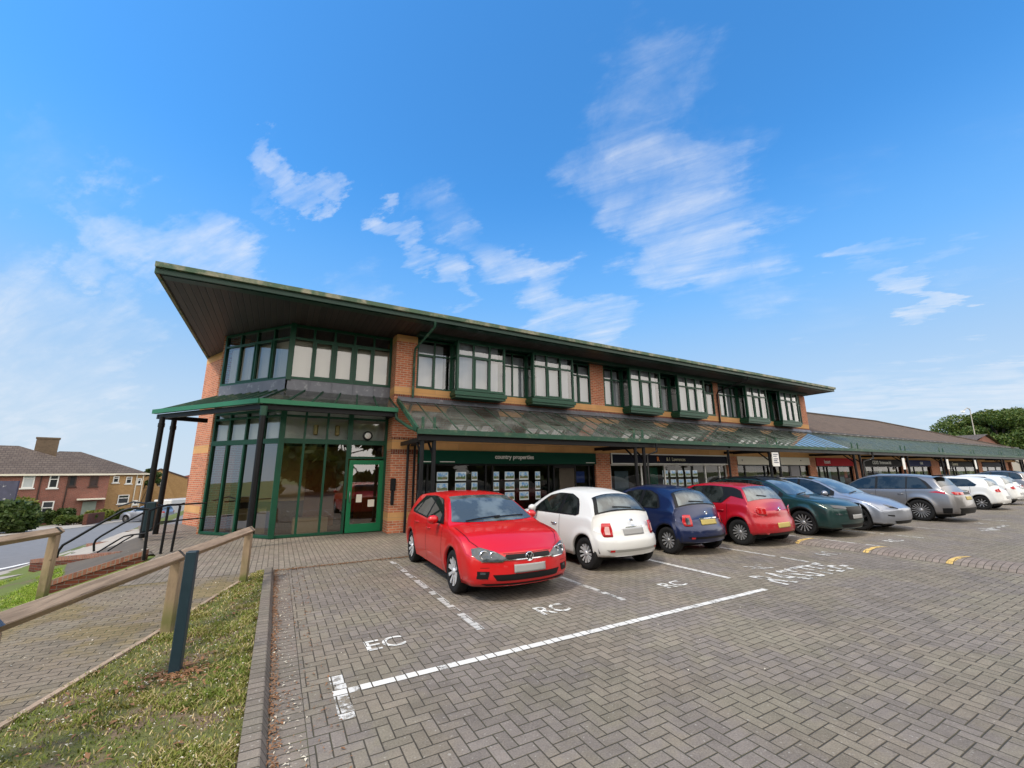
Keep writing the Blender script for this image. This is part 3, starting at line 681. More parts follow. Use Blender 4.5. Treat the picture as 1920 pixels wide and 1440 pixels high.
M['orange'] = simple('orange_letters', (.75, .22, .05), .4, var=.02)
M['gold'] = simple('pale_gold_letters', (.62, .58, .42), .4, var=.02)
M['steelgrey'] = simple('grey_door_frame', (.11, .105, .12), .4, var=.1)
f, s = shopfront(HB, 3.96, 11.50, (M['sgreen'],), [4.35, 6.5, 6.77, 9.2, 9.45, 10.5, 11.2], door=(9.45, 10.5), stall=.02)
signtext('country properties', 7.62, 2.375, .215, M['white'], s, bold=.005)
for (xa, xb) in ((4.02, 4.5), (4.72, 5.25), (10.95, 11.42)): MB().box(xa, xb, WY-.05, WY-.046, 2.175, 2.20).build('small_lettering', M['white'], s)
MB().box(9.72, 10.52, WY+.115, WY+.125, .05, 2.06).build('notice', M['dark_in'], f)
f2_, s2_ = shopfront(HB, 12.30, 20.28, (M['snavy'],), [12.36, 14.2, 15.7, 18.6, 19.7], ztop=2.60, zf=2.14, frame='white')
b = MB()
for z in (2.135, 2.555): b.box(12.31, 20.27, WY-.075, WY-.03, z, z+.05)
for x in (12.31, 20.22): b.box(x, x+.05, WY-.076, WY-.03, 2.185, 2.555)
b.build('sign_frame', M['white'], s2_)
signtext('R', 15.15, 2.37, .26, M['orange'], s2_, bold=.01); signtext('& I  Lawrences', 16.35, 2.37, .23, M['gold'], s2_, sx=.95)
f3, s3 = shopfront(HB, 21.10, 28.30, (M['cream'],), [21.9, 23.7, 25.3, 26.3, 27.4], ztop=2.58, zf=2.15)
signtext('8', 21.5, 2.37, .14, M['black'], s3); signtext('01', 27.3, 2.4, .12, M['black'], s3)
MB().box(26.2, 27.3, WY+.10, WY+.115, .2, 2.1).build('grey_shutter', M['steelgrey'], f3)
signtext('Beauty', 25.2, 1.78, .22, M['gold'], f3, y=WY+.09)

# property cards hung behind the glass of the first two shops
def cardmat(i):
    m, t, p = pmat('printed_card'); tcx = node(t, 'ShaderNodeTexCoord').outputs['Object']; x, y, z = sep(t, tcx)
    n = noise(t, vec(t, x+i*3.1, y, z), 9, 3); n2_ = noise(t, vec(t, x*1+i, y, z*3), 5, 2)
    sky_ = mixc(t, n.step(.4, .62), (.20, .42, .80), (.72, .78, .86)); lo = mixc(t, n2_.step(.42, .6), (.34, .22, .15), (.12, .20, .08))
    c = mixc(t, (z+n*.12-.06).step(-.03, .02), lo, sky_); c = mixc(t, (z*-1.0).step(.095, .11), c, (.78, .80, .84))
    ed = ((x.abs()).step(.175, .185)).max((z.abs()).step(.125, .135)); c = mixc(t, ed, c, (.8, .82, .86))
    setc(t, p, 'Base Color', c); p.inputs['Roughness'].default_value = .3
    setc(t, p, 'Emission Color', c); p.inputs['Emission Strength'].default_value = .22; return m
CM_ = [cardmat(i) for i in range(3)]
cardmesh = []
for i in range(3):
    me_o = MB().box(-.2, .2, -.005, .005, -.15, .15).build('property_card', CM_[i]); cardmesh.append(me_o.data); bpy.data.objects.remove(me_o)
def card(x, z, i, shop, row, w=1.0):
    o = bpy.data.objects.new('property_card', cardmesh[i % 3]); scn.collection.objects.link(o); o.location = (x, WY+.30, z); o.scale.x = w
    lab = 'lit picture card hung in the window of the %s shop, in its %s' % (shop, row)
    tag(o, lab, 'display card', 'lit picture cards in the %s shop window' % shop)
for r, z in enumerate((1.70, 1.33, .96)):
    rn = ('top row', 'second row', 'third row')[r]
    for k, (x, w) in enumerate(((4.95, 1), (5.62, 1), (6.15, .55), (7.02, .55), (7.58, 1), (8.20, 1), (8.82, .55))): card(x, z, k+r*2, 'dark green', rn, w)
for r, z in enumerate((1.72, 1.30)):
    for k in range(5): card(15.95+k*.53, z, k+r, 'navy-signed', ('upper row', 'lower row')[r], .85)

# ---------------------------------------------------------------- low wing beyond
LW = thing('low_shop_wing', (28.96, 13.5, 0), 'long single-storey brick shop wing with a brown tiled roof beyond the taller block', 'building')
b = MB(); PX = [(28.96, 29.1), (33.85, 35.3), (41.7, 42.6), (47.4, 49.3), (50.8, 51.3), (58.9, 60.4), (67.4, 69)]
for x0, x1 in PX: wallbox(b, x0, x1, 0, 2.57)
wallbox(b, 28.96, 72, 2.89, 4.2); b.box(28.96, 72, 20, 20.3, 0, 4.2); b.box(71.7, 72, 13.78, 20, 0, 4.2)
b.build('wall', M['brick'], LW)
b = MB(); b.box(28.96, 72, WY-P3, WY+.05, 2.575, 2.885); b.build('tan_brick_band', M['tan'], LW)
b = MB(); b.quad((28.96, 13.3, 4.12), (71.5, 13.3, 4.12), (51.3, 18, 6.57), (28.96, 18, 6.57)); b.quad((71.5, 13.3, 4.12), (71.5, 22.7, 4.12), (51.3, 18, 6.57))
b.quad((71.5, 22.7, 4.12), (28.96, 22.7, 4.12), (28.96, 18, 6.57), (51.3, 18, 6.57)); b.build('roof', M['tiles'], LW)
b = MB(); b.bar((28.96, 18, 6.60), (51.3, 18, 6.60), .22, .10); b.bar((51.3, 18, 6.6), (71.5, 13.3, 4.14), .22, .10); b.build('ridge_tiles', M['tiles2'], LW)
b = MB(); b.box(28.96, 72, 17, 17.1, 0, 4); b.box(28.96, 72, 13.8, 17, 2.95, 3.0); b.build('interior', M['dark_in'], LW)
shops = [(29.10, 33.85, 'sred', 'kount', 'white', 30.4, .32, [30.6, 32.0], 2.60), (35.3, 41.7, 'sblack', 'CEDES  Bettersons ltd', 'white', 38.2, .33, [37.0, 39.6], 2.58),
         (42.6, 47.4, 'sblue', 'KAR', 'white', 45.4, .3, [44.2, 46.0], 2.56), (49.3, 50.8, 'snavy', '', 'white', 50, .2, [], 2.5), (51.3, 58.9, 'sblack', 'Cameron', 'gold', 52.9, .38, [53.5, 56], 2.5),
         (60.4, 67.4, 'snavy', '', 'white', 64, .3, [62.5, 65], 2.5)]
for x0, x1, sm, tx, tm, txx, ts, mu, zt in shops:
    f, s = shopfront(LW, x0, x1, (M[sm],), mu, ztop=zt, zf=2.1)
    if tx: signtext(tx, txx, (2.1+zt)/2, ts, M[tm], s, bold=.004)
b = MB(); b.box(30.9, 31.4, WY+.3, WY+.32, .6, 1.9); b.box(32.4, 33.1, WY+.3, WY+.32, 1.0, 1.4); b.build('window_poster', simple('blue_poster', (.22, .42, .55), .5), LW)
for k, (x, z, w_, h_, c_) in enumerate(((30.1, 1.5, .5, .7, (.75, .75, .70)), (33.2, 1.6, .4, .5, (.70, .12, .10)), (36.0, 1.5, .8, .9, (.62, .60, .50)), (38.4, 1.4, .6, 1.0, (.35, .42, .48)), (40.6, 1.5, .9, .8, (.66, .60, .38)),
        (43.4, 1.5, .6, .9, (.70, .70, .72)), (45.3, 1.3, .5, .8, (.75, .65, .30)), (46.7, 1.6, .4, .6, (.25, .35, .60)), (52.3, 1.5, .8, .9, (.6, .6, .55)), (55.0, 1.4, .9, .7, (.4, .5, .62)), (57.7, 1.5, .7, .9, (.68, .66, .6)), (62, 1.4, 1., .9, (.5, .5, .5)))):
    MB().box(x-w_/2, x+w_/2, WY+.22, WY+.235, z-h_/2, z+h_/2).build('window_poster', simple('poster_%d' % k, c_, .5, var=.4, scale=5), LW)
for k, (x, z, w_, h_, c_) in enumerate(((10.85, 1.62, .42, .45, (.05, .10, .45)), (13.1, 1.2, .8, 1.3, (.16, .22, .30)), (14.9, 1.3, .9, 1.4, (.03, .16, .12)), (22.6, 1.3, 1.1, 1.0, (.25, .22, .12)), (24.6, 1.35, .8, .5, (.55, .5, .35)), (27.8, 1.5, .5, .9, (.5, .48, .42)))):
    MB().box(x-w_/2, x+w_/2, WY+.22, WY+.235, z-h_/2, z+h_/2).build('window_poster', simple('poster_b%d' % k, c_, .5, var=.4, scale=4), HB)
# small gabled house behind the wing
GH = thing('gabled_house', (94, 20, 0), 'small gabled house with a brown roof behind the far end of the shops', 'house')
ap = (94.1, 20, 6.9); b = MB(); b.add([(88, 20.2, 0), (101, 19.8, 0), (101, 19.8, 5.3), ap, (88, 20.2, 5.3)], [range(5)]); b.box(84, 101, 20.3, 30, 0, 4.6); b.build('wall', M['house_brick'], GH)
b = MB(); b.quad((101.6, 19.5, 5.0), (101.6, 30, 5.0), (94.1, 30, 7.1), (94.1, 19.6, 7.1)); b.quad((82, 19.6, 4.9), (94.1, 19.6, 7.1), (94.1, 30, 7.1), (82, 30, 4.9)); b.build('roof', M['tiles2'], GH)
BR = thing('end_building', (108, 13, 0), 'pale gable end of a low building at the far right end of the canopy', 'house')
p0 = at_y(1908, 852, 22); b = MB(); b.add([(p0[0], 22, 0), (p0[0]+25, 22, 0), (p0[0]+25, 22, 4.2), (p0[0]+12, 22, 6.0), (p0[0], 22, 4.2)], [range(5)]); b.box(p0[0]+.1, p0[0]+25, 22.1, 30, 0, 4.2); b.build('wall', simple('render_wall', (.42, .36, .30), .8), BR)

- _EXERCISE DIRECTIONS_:
Restate the material word for word from its first line through the line containing "signtext('Beauty', 25.2, 1.78, .22, M['gold'], f3, y=WY+.09)", both included; the pictures do not belong in it.

- _OUTPUT OF THE TASK_:
Keep writing the Blender script for this image. This is part 3, starting at line 681. More parts follow. Use Blender 4.5. Treat the picture as 1920 pixels wide and 1440 pixels high.
M['orange'] = simple('orange_letters', (.75, .22, .05), .4, var=.02)
M['gold'] = simple('pale_gold_letters', (.62, .58, .42), .4, var=.02)
M['steelgrey'] = simple('grey_door_frame', (.11, .105, .12), .4, var=.1)
f, s = shopfront(HB, 3.96, 11.50, (M['sgreen'],), [4.35, 6.5, 6.77, 9.2, 9.45, 10.5, 11.2], door=(9.45, 10.5), stall=.02)
signtext('country properties', 7.62, 2.375, .215, M['white'], s, bold=.005)
for (xa, xb) in ((4.02, 4.5), (4.72, 5.25), (10.95, 11.42)): MB().box(xa, xb, WY-.05, WY-.046, 2.175, 2.20).build('small_lettering', M['white'], s)
MB().box(9.72, 10.52, WY+.115, WY+.125, .05, 2.06).build('notice', M['dark_in'], f)
f2_, s2_ = shopfront(HB, 12.30, 20.28, (M['snavy'],), [12.36, 14.2, 15.7, 18.6, 19.7], ztop=2.60, zf=2.14, frame='white')
b = MB()
for z in (2.135, 2.555): b.box(12.31, 20.27, WY-.075, WY-.03, z, z+.05)
for x in (12.31, 20.22): b.box(x, x+.05, WY-.076, WY-.03, 2.185, 2.555)
b.build('sign_frame', M['white'], s2_)
signtext('R', 15.15, 2.37, .26, M['orange'], s2_, bold=.01); signtext('& I  Lawrences', 16.35, 2.37, .23, M['gold'], s2_, sx=.95)
f3, s3 = shopfront(HB, 21.10, 28.30, (M['cream'],), [21.9, 23.7, 25.3, 26.3, 27.4], ztop=2.58, zf=2.15)
signtext('8', 21.5, 2.37, .14, M['black'], s3); signtext('01', 27.3, 2.4, .12, M['black'], s3)
MB().box(26.2, 27.3, WY+.10, WY+.115, .2, 2.1).build('grey_shutter', M['steelgrey'], f3)
signtext('Beauty', 25.2, 1.78, .22, M['gold'], f3, y=WY+.09)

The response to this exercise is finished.